The Equity Curve Evidence

The theoretical benefit of multi-strategy combination is validated by our backtest data. Running mean reversion alone on the 13-symbol altcoin basket produces an equity curve with sharp drawdowns during trending periods. Adding momentum strategies to the same symbols reduces the drawdowns during those trending periods because momentum captures the trend while mean reversion is stopped out.

Adding macro and on-chain strategies further smooths the curve because their signals respond to different phenomena entirely. The NUPL cycle filter, for instance, is long during recovery phases and flat during euphoria, which is roughly the opposite of what a short-term mean reversion strategy does during those same phases.

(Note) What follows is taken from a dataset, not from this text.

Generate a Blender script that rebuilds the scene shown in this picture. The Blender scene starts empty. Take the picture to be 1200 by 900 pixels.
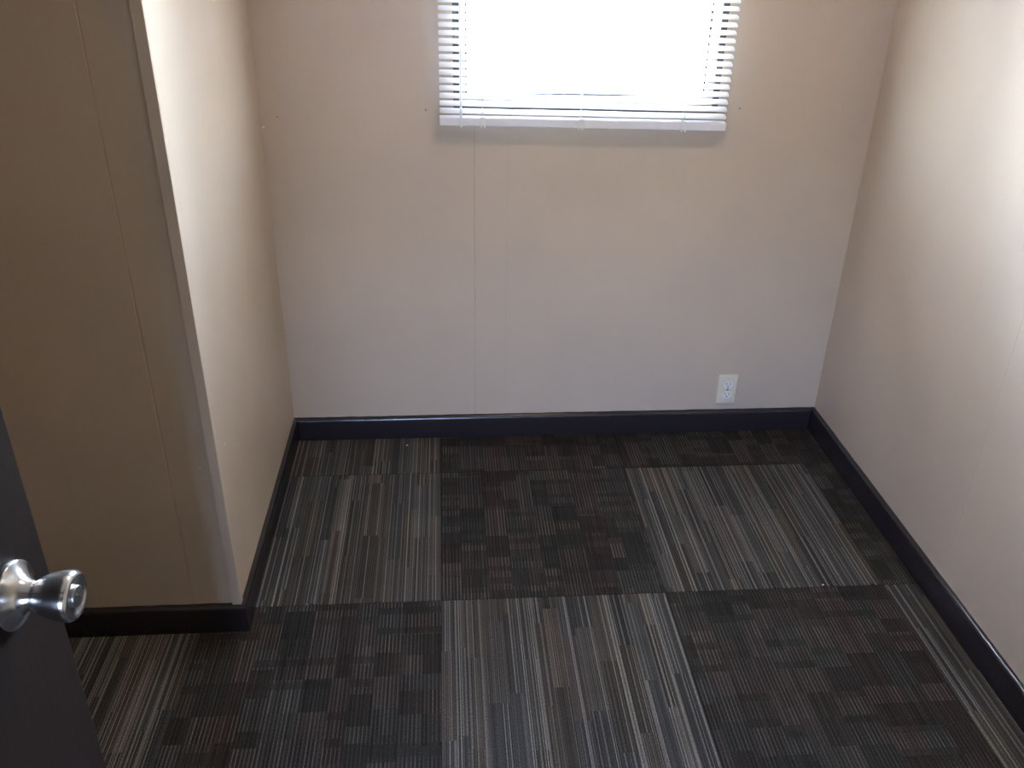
import bpy, bmesh, math, random
from mathutils import Vector, Matrix
random.seed(7)
S = bpy.context.scene
COL = S.collection
PI = math.pi

# ------------------------------------------------------------------ sizes (metres)
W = 1.833            # width of the room at the back wall
YC = -0.919          # front face of the closet box on the left
YF = -2.72           # inside face of the doorway wall
XL = -0.52           # left wall of the entry
H = 2.30             # ceiling
BH, BT = 0.0846, 0.0134   # baseboard
TILE, SX, SY = 0.61, 1.1095, -0.2345

# ------------------------------------------------------------------ node helpers
class NT:
    def __init__(s, name):
        s.m = bpy.data.materials.new(name); s.m.use_nodes = True
        s.t = s.m.node_tree; s.n = s.t.nodes; s.l = s.t.links
        s.bsdf = s.n['Principled BSDF']; s.out = s.n['Material Output']
    def add(s, typ, **kw):
        n = s.n.new(typ)
        for k, v in kw.items(): setattr(n, k, v)
        return n
    def put(s, sock, v):
        if isinstance(v, (int, float)): sock.default_value = v
        elif isinstance(v, (tuple, list)): sock.default_value = v
        else: s.l.new(v, sock)
    def m_(s, op, a, b=None, c=None, clamp=False):
        n = s.add('ShaderNodeMath', operation=op, use_clamp=clamp)
        s.put(n.inputs[0], a)
        if b is not None: s.put(n.inputs[1], b)
        if c is not None: s.put(n.inputs[2], c)
        return n.outputs[0]
    def mr(s, v, a, b, c=0.0, d=1.0, interp='LINEAR'):
        n = s.add('ShaderNodeMapRange', interpolation_type=interp)
        s.put(n.inputs['Value'], v)
        for k, x in (('From Min', a), ('From Max', b), ('To Min', c), ('To Max', d)): s.put(n.inputs[k], x)
        return n.outputs['Result']
    def mixc(s, f, a, b, blend='MIX'):
        n = s.add('ShaderNodeMix', data_type='RGBA', blend_type=blend)
        s.put(n.inputs[0], f); s.put(n.inputs[6], a); s.put(n.inputs[7], b)
        return n.outputs[2]
    def comb(s, x, y, z=0.0):
        n = s.add('ShaderNodeCombineXYZ')
        s.put(n.inputs[0], x); s.put(n.inputs[1], y); s.put(n.inputs[2], z)
        return n.outputs[0]
    def obj(s):
        return s.add('ShaderNodeTexCoord').outputs['Object']
    def sep(s, v):
        n = s.add('ShaderNodeSeparateXYZ'); s.l.new(v, n.inputs[0]); return n.outputs
    def white(s, x, y, z=0.0):
        n = s.add('ShaderNodeTexWhiteNoise', noise_dimensions='3D')
        s.l.new(s.comb(x, y, z), n.inputs['Vector']); return n.outputs['Value'], n.outputs['Color']
    def noise(s, v, scale, detail=2.0, rough=.5):
        n = s.add('ShaderNodeTexNoise'); s.l.new(v, n.inputs['Vector'])
        n.inputs['Scale'].default_value = scale; n.inputs['Detail'].default_value = detail
        n.inputs['Roughness'].default_value = rough
        return n.outputs['Fac'], n.outputs['Color']
    def bump(s, h, dist=1.0, strength=1.0, normal=None):
        n = s.add('ShaderNodeBump'); s.l.new(h, n.inputs['Height'])
        n.inputs['Distance'].default_value = dist; n.inputs['Strength'].default_value = strength
        if normal is not None: s.l.new(normal, n.inputs['Normal'])
        return n.outputs['Normal']

def plain(name, col, rough=.5, metal=0.0, spec=.5, noise=0.0, scale=40., coat=0.):
    k = NT(name); b = k.bsdf
    b.inputs['Roughness'].default_value = rough; b.inputs['Metallic'].default_value = metal
    b.inputs['Specular IOR Level'].default_value = spec
    b.inputs['Coat Weight'].default_value = coat
    c = (*col, 1)
    if noise:
        f, _ = k.noise(k.obj(), scale, 3)
        v = k.mr(f, .3, .7, 1 - noise, 1 + noise)
        n = k.add('ShaderNodeHueSaturation'); k.put(n.inputs['Color'], c); k.put(n.inputs['Value'], v)
        k.l.new(n.outputs[0], b.inputs['Base Color'])
    else: b.inputs['Base Color'].default_value = c
    return k.m

PAINT = (0.51, 0.418, 0.328)

def wall_mat(name, axis, grooves, wave=.0016, marks=(), seed=0.0, rough=.42, PAINT=PAINT, dents=()):
    """satin painted panelling: fine vertical grooves at the given positions along `axis`"""
    k = NT(name); o = k.obj(); xyz = k.sep(o); p = xyz[axis]
    off = k.add('ShaderNodeVectorMath', operation='ADD'); k.l.new(o, off.inputs[0]); off.inputs[1].default_value = (seed, seed*1.7, seed*.6)
    st = k.add('ShaderNodeVectorMath', operation='MULTIPLY'); k.l.new(off.outputs[0], st.inputs[0]); st.inputs[1].default_value = (1, 1, .62)
    # broad waviness of the thin panels and a fine roller / wood-grain texture
    f1, _ = k.noise(st.outputs[0], 2.6, 1.5, .45)
    f2, _ = k.noise(off.outputs[0], 55, 2)
    gr = k.add('ShaderNodeVectorMath', operation='MULTIPLY'); k.l.new(off.outputs[0], gr.inputs[0]); gr.inputs[1].default_value = (1, 1, .05)
    f3, _ = k.noise(gr.outputs[0], 130, 2)
    h = k.m_('MULTIPLY', f1, wave * 6)
    h = k.m_('ADD', h, k.m_('MULTIPLY', f2, .00010))
    h = k.m_('ADD', h, k.m_('MULTIPLY', f3, .00010))
    tot = None
    for g, w, dp in grooves:
        # gentle wobble and breaks, the groove is half filled with paint
        d = k.m_('ABSOLUTE', k.m_('SUBTRACT', p, g))
        s = k.m_('MULTIPLY', k.mr(d, w, 0.0, 0.0, 1.0, 'SMOOTHSTEP'), dp)
        tot = s if tot is None else k.m_('MAXIMUM', tot, s)
    f4, _ = k.noise(off.outputs[0], 3.5, 3)
    col = k.mixc(k.mr(f4, .35, .7), (*PAINT, 1), (PAINT[0]*.93, PAINT[1]*.94, PAINT[2]*.96, 1))
    if tot is not None:
        fill = k.mr(k.noise(off.outputs[0], 9, 2)[0], .3, .6, .45, 1.0)
        tot = k.m_('MULTIPLY', tot, fill)
        h = k.m_('SUBTRACT', h, k.m_('MULTIPLY', tot, .0011))
        col = k.mixc(k.m_('MULTIPLY', tot, .32), col, (.19, .15, .12, 1))
    for (dx, dy, dz, r, dp) in dents:      # shallow dents and bulges in the thin panel
        dv = k.add('ShaderNodeVectorMath', operation='DISTANCE'); k.l.new(o, dv.inputs[0]); dv.inputs[1].default_value = (dx, dy, dz)
        h = k.m_('ADD', h, k.m_('MULTIPLY', k.mr(dv.outputs['Value'], r, 0, 0, 1, 'SMOOTHERSTEP'), dp))
    for (mx, my, mz, r, mc) in marks:
        dv = k.add('ShaderNodeVectorMath', operation='DISTANCE'); k.l.new(o, dv.inputs[0]); dv.inputs[1].default_value = (mx, my, mz)
        col = k.mixc(k.mr(dv.outputs['Value'], r, r*.6, 0, 1), col, (*mc, 1))
    k.l.new(col, k.bsdf.inputs['Base Color'])
    k.l.new(k.bump(h), k.bsdf.inputs['Normal'])
    k.bsdf.inputs['Roughness'].default_value = rough
    k.bsdf.inputs['Specular IOR Level'].default_value = .5
    return k.m

def carpet_mat():
    k = NT('striped carpet tiles'); o = k.obj(); x, y, z = k.sep(o)
    u = k.m_('DIVIDE', k.m_('SUBTRACT', x, SX), TILE); v = k.m_('DIVIDE', k.m_('SUBTRACT', y, SY), TILE)
    i = k.m_('FLOOR', u); j = k.m_('FLOOR', v)
    fu = k.m_('FRACT', u); fv = k.m_('FRACT', v)
    odd = k.m_('FLOORED_MODULO', k.m_('ADD', i, j), 2.0)
    alt = k.m_('SUBTRACT', 1.0, odd)
    firstrow = k.m_('GREATER_THAN', j, -.5)
    r0dark = k.m_('GREATER_THAN', i, -1.5)
    dark = k.m_('ADD', k.m_('MULTIPLY', alt, k.m_('SUBTRACT', 1.0, firstrow)), k.m_('MULTIPLY', r0dark, firstrow))
    tid = k.m_('ADD', k.m_('MULTIPLY', i, 7.13), k.m_('MULTIPLY', j, 3.77))
    # yarn columns
    yarn = k.m_('FLOOR', k.m_('DIVIDE', x, .0026))
    cyc = k.m_('FRACT', k.m_('DIVIDE', x, .0026))
    def vor1(w, scale):
        n = k.add('ShaderNodeTexVoronoi', voronoi_dimensions='1D', feature='F1')
        k.put(n.inputs['W'], w); n.inputs['Scale'].default_value = scale
        return k.sep(n.outputs['Color'])
    # ---------------- light striped tile
    g = vor1(k.m_('ADD', x, k.m_('MULTIPLY', tid, 1.37)), 1/.042)
    seg = k.m_('FLOOR', k.m_('ADD', k.m_('DIVIDE', y, .27), k.m_('MULTIPLY', g[0], 9.0)))
    rp, _ = k.white(yarn, tid, 1.5)
    rs, _ = k.white(yarn, seg, 8.5)
    hg, hc = k.white(k.m_('MULTIPLY', g[1], 311.0), seg, tid)
    hcx = k.sep(hc)
    tone = k.mr(hcx[0], 0, 1, .68, 1.22)
    tone = k.m_('MULTIPLY', tone, k.mr(k.m_('FLOORED_MODULO', yarn, 2.0), 0, 1, .80, 1.2))
    val = k.mr(rs, 0, 1, .036, .078)
    val = k.m_('MULTIPLY', val, tone)
    line = k.m_('MAXIMUM', k.mr(rp, .865, .89, 0, 1), k.m_('MULTIPLY', k.mr(rs, .86, .89, 0, 1), k.mr(hcx[1], .35, .6, .15, .8)))
    lineval = k.mr(k.m_('FRACT', k.m_('MULTIPLY', rp, 37.0)), 0, 1, .11, .20)
    val = k.m_('ADD', k.m_('MULTIPLY', val, k.m_('SUBTRACT', 1.0, line)), k.m_('MULTIPLY', lineval, line))
    tint = k.mixc(k.mr(hcx[2], .45, .75, 0, 1), (.95, .99, 1.03, 1), (1.07, .99, .90, 1))
    tint = k.mixc(k.mr(hg, .90, .93, 0, .6), tint, (1.16, .94, .86, 1))
    tint = k.mixc(k.m_('MULTIPLY', line, .7), tint, (1.03, 1.0, .94, 1))
    lcol = k.mixc(1.0, tint, k.comb(val, val, val), 'MULTIPLY')
    # ---------------- dark plaid tile: pin stripes broken up by soft dark bands and tinted blocks
    pin = k.mr(k.m_('FRACT', k.m_('DIVIDE', x, .0092)), .30, .36, 1, 0)
    gx = vor1(k.m_('ADD', x, k.m_('MULTIPLY', tid, 2.11)), 1/.060)
    gy = vor1(k.m_('ADD', k.m_('ADD', y, k.m_('MULTIPLY', k.m_('FLOOR', k.m_('MULTIPLY', gx[0], 3.0)), .31)), tid), 1/.075)
    b0, bc = k.white(k.m_('MULTIPLY', gx[1], 97.0), k.m_('MULTIPLY', gy[1], 131.0), tid)
    gy2 = vor1(k.m_('ADD', y, k.m_('MULTIPLY', k.m_('FLOOR', k.m_('MULTIPLY', gx[2], 3.0)), .17)), 1/.026)
    bcs = k.sep(bc)
    amp = k.mr(b0, .12, .55, .25, 1.0)
    amp = k.m_('MULTIPLY', amp, k.mr(gy2[0], .16, .24, .18, 1.0))
    rx_, _ = k.white(k.m_('FLOOR', k.m_('DIVIDE', x, .0092)), tid, 2.5)
    amp = k.m_('MULTIPLY', amp, k.mr(rx_, 0, 1, .45, 1.2))
    ry, _ = k.white(yarn, k.m_('MULTIPLY', gy[1], 53.0), 4.5)
    dv = k.mr(ry, 0, 1, .017, .032)
    dv = k.m_('MULTIPLY', dv, k.mr(bcs[0], 0, 1, .8, 1.2))
    lv = k.mr(bcs[1], 0, 1, .035, .068)
    lv = k.m_('MULTIPLY', k.m_('MULTIPLY', lv, pin), amp)
    dval = k.m_('ADD', dv, lv)
    dt = k.mixc(k.mr(bcs[2], .5, .7, 0, 1), (1.08, .97, .92, 1), (.97, 1.0, .99, 1))
    dt = k.mixc(k.mr(gx[0], .78, .84, 0, 1), dt, (1.15, .95, .91, 1))
    dcol = k.mixc(1.0, dt, k.comb(dval, dval, dval), 'MULTIPLY')
    col = k.mixc(dark, lcol, dcol)
    # tufts
    st = k.add('ShaderNodeVectorMath', operation='MULTIPLY'); k.l.new(o, st.inputs[0]); st.inputs[1].default_value = (1, .55, 1)
    ft, _ = k.noise(st.outputs[0], 520, 2)
    fm, _ = k.noise(o, 5, 2)
    tv = k.m_('MULTIPLY', k.mr(ft, .3, .7, .40, 1.48), k.mr(fm, .3, .7, .88, 1.12))
    # seam: a hairline where two tiles butt
    sd = k.m_('MINIMUM', k.m_('MINIMUM', fu, k.m_('SUBTRACT', 1.0, fu)), k.m_('MINIMUM', fv, k.m_('SUBTRACT', 1.0, fv)))
    seam = k.mr(sd, .0045, .001, 0, 1)
    tv = k.m_('MULTIPLY', tv, k.mr(seam, 0, 1, 1.0, .55))
    col = k.mixc(1.0, col, k.comb(k.m_('MULTIPLY', tv, 1.05), k.m_('MULTIPLY', tv, 1.0), k.m_('MULTIPLY', tv, .94)), 'MULTIPLY')
    k.l.new(col, k.bsdf.inputs['Base Color'])
    rib = k.m_('MULTIPLY', k.m_('SINE', k.m_('MULTIPLY', cyc, PI)), .0012)
    h = k.m_('ADD', rib, k.m_('MULTIPLY', ft, .0022))
    h = k.m_('SUBTRACT', h, k.m_('MULTIPLY', seam, .0015))
    k.l.new(k.bump(h, 1.0, .8), k.bsdf.inputs['Normal'])
    k.bsdf.inputs['Roughness'].default_value = .95
    k.bsdf.inputs['Specular IOR Level'].default_value = .05
    k.bsdf.inputs['Sheen Weight'].default_value = .02
    k.bsdf.inputs['Sheen Roughness'].default_value = .5
    return k.m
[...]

The combined portfolio Sharpe ratio is higher than the arithmetic average of individual strategy Sharpe ratios. This is the diversification benefit showing up in the numbers. It is not magic. It is the mechanical consequence of combining imperfectly correlated return streams, amplified by the fact that some of our strategy pairs are genuinely anti-correlated.

Practical Implications

For anyone building a multi-bot trading system, the message is clear. Do not fear cancellation. Seek it out. The strategies that cancel each other during sideways markets are the same strategies that protect you during adverse regimes. A portfolio that never cancels is a portfolio with concentrated directional risk.

The key is ensuring that each individual strategy has positive expected value on its own. Combining two losing strategies does not create a winning portfolio. Combining two winning strategies with low correlation does. Validate each strategy independently, then combine them and measure the portfolio-level result. The portfolio should have a higher Sharpe ratio and lower maximum drawdown than any individual component. If it does not, the combination is not providing the diversification benefit it should, and you need to investigate why.